── RECORDED INFORMATION
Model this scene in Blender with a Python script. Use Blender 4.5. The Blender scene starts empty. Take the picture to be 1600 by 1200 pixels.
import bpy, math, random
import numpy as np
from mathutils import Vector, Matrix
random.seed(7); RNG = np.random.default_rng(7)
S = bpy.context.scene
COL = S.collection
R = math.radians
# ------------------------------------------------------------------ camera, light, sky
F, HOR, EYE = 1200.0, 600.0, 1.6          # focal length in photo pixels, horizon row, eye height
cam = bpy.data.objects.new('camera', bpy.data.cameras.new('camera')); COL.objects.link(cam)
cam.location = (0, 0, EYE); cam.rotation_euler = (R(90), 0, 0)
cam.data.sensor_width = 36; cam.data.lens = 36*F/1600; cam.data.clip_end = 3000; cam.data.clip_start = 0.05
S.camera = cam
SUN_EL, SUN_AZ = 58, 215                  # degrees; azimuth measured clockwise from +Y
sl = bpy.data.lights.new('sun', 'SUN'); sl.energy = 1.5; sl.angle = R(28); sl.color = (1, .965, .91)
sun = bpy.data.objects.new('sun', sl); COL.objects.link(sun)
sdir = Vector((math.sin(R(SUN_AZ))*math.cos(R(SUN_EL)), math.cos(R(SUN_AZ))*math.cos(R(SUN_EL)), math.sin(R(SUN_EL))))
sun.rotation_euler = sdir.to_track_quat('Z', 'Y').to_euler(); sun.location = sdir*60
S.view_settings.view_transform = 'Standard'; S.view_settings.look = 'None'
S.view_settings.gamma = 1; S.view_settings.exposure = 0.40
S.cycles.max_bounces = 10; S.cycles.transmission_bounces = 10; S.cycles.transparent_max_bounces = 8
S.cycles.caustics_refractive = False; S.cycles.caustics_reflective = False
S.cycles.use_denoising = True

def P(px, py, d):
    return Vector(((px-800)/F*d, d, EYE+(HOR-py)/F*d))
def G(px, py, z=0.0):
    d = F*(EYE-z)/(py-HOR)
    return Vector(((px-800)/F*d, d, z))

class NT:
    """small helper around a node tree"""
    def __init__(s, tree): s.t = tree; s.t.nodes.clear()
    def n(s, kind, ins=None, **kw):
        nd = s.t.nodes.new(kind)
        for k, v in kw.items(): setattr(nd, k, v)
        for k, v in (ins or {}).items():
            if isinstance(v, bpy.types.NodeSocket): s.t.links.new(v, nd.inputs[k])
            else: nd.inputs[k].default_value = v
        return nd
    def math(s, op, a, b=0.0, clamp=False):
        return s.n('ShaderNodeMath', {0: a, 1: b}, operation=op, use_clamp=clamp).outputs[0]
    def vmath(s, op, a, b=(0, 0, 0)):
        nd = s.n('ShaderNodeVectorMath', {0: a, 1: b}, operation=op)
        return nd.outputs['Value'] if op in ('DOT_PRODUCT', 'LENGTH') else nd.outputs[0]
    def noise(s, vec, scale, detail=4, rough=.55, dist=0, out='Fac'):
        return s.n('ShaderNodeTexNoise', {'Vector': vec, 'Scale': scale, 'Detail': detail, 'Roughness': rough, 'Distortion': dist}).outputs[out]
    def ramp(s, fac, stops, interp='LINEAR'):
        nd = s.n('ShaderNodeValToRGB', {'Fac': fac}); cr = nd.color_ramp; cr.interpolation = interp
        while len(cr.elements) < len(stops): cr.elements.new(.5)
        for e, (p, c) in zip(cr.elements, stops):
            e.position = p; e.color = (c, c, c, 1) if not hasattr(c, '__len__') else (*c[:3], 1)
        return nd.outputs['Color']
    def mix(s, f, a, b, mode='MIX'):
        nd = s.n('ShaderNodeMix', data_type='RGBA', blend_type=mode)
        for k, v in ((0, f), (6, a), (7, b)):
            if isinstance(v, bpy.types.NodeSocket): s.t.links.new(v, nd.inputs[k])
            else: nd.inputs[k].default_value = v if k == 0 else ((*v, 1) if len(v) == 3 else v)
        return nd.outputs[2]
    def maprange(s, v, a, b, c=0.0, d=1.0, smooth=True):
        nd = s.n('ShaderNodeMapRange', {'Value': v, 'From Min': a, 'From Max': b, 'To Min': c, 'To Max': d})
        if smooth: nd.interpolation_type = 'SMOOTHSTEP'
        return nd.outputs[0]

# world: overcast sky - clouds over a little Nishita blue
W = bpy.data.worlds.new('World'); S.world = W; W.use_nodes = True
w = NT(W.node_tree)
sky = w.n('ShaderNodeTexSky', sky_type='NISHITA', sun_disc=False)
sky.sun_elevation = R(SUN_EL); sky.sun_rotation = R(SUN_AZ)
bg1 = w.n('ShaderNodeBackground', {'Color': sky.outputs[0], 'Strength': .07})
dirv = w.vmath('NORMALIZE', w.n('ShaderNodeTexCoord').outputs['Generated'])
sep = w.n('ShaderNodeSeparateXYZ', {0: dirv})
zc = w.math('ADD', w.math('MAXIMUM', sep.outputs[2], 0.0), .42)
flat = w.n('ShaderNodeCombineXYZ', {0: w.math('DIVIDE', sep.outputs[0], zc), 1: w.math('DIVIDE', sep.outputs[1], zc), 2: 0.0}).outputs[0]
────
EXERCISE DETAILS
Output all of the data again. Match it exactly.

SOLUTION TO THIS PROBLEM
Model this scene in Blender with a Python script. Use Blender 4.5. The Blender scene starts empty. Take the picture to be 1600 by 1200 pixels.
import bpy, math, random
import numpy as np
from mathutils import Vector, Matrix
random.seed(7); RNG = np.random.default_rng(7)
S = bpy.context.scene
COL = S.collection
R = math.radians
# ------------------------------------------------------------------ camera, light, sky
F, HOR, EYE = 1200.0, 600.0, 1.6          # focal length in photo pixels, horizon row, eye height
cam = bpy.data.objects.new('camera', bpy.data.cameras.new('camera')); COL.objects.link(cam)
cam.location = (0, 0, EYE); cam.rotation_euler = (R(90), 0, 0)
cam.data.sensor_width = 36; cam.data.lens = 36*F/1600; cam.data.clip_end = 3000; cam.data.clip_start = 0.05
S.camera = cam
SUN_EL, SUN_AZ = 58, 215                  # degrees; azimuth measured clockwise from +Y
sl = bpy.data.lights.new('sun', 'SUN'); sl.energy = 1.5; sl.angle = R(28); sl.color = (1, .965, .91)
sun = bpy.data.objects.new('sun', sl); COL.objects.link(sun)
sdir = Vector((math.sin(R(SUN_AZ))*math.cos(R(SUN_EL)), math.cos(R(SUN_AZ))*math.cos(R(SUN_EL)), math.sin(R(SUN_EL))))
sun.rotation_euler = sdir.to_track_quat('Z', 'Y').to_euler(); sun.location = sdir*60
S.view_settings.view_transform = 'Standard'; S.view_settings.look = 'None'
S.view_settings.gamma = 1; S.view_settings.exposure = 0.40
S.cycles.max_bounces = 10; S.cycles.transmission_bounces = 10; S.cycles.transparent_max_bounces = 8
S.cycles.caustics_refractive = False; S.cycles.caustics_reflective = False
S.cycles.use_denoising = True

def P(px, py, d):
    return Vector(((px-800)/F*d, d, EYE+(HOR-py)/F*d))
def G(px, py, z=0.0):
    d = F*(EYE-z)/(py-HOR)
    return Vector(((px-800)/F*d, d, z))

class NT:
    """small helper around a node tree"""
    def __init__(s, tree): s.t = tree; s.t.nodes.clear()
    def n(s, kind, ins=None, **kw):
        nd = s.t.nodes.new(kind)
        for k, v in kw.items(): setattr(nd, k, v)
        for k, v in (ins or {}).items():
            if isinstance(v, bpy.types.NodeSocket): s.t.links.new(v, nd.inputs[k])
            else: nd.inputs[k].default_value = v
        return nd
    def math(s, op, a, b=0.0, clamp=False):
        return s.n('ShaderNodeMath', {0: a, 1: b}, operation=op, use_clamp=clamp).outputs[0]
    def vmath(s, op, a, b=(0, 0, 0)):
        nd = s.n('ShaderNodeVectorMath', {0: a, 1: b}, operation=op)
        return nd.outputs['Value'] if op in ('DOT_PRODUCT', 'LENGTH') else nd.outputs[0]
    def noise(s, vec, scale, detail=4, rough=.55, dist=0, out='Fac'):
        return s.n('ShaderNodeTexNoise', {'Vector': vec, 'Scale': scale, 'Detail': detail, 'Roughness': rough, 'Distortion': dist}).outputs[out]
    def ramp(s, fac, stops, interp='LINEAR'):
        nd = s.n('ShaderNodeValToRGB', {'Fac': fac}); cr = nd.color_ramp; cr.interpolation = interp
        while len(cr.elements) < len(stops): cr.elements.new(.5)
        for e, (p, c) in zip(cr.elements, stops):
            e.position = p; e.color = (c, c, c, 1) if not hasattr(c, '__len__') else (*c[:3], 1)
        return nd.outputs['Color']
    def mix(s, f, a, b, mode='MIX'):
        nd = s.n('ShaderNodeMix', data_type='RGBA', blend_type=mode)
        for k, v in ((0, f), (6, a), (7, b)):
            if isinstance(v, bpy.types.NodeSocket): s.t.links.new(v, nd.inputs[k])
            else: nd.inputs[k].default_value = v if k == 0 else ((*v, 1) if len(v) == 3 else v)
        return nd.outputs[2]
    def maprange(s, v, a, b, c=0.0, d=1.0, smooth=True):
        nd = s.n('ShaderNodeMapRange', {'Value': v, 'From Min': a, 'From Max': b, 'To Min': c, 'To Max': d})
        if smooth: nd.interpolation_type = 'SMOOTHSTEP'
        return nd.outputs[0]

# world: overcast sky - clouds over a little Nishita blue
W = bpy.data.worlds.new('World'); S.world = W; W.use_nodes = True
w = NT(W.node_tree)
sky = w.n('ShaderNodeTexSky', sky_type='NISHITA', sun_disc=False)
sky.sun_elevation = R(SUN_EL); sky.sun_rotation = R(SUN_AZ)
bg1 = w.n('ShaderNodeBackground', {'Color': sky.outputs[0], 'Strength': .07})
dirv = w.vmath('NORMALIZE', w.n('ShaderNodeTexCoord').outputs['Generated'])
sep = w.n('ShaderNodeSeparateXYZ', {0: dirv})
zc = w.math('ADD', w.math('MAXIMUM', sep.outputs[2], 0.0), .42)
flat = w.n('ShaderNodeCombineXYZ', {0: w.math('DIVIDE', sep.outputs[0], zc), 1: w.math('DIVIDE', sep.outputs[1], zc), 2: 0.0}).outputs[0]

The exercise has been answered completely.